S&P Explains Why The "$2 Trillion Error" Is Irrelevant

Tyler Durden's picture

Yesterday we showed that when it comes to projections, the CBO's own track record makes S&P shine in comparison. Apparently this fact was not lost on S&P itself which sent out a note explaining which "clarified assumption used on discretionary spending growth." Basically, as S&P says, "Our ratings are determined primarily using a 3-5 year time horizon.
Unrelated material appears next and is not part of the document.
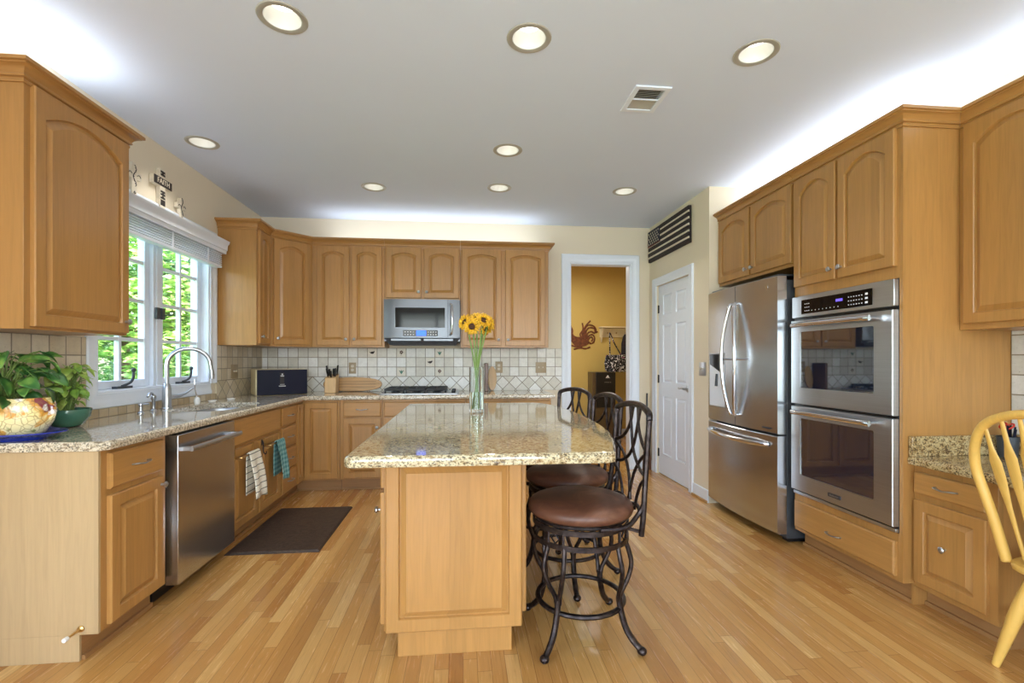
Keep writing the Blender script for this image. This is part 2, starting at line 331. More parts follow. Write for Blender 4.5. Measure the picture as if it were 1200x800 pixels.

In the near term horizon, by 2015, the U.S. net general government debt with the new assumptions were projected to be $14.5 trillion (79% of 2015 GDP) versus $14.7 trillion (81% of 2015 GDP) with the initial assumption – a difference of $345 billion." So yes, while by 2021 the difference could be $2.1 trillion based on the CBO's current baseline model, the truth is that the CBO's own estimate on revenue and spending projections in a decade will likely have a +/- $10 trillion margin of error. So does anyone really care? In essence all S&P did was point out what Zero Hedge and others have been saying: that a "deficit cutting" plan which is massively back end loaded and has about $20 billion in cuts over the next year is absolutely without credit or merit. And the disingenuity on the side of Treasury to believe that someone would think otherwise is simply appalling. That said, while the markets look set to crash very shortly, the overabundance of catalysts means that it will be more than just the downgrade that throws risk into a tailspin. Although prepare for an all out onslaught by the Treasury on S&P as a scapegoat. After all in USSAA(negative outlook) it is never our fault: it is always someone else's.

Full S&P note:

Standard & Poor’s Clarifies Assumption Used On Discretionary Spending Growth

 

New York, Aug. 6, 2011. In response to questions, Standard & Poor’s today said that the ratings decision to lower the long-term rating to AA+ from AAA was not affected by the change of assumptions regarding the pace of discretionary spending growth. In the near term horizon to 2015, the U.S. net general government debt is projected to be $14.5 trillion (79% of 2015 GDP) versus $14.7 trillion (81% of 2015 GDP) with the initial assumption.

 

We used the Alternative Fiscal Scenario of the nonpartisan Congressional Budget Office (CBO), which includes an assumption that government discretionary appropriations will grow at the same rate as nominal GDP. In further discussions between Standard & Poor’s and Treasury, we determined that the CBO’s Baseline Scenario, which assumes discretionary appropriations grow at a lower rate, would be more consistent with CBO assessment of the savings set out by the Budget Control Act of 2011.

 

Our ratings are determined primarily using a 3-5 year time horizon.

 

In the near term horizon, by 2015, the U.S. net general government debt with the new assumptions were projected to be $14.5 trillion (79% of 2015 GDP) versus $14.7 trillion (81% of 2015 GDP) with the initial assumption – a difference of $345 billion.

 

In taking a longer term horizon of 10 years, the U.S. net general government debt level with the current assumptions would be $20.1 trillion (85% of 2021 GDP). With the original assumptions, the debt level was projected to be $22.1 trillion (93% of 2021 GDP).

 

The primary focus remained on the current level of debt, the trajectory of debt as a share of the economy, and the lack of apparent willingness of elected officials as a group to deal with the U.S. medium term fiscal outlook. None of these key factors was meaningfully affected by the assumption revisions to the assumed growth of discretionary outlays and thus had no impact on the rating decision.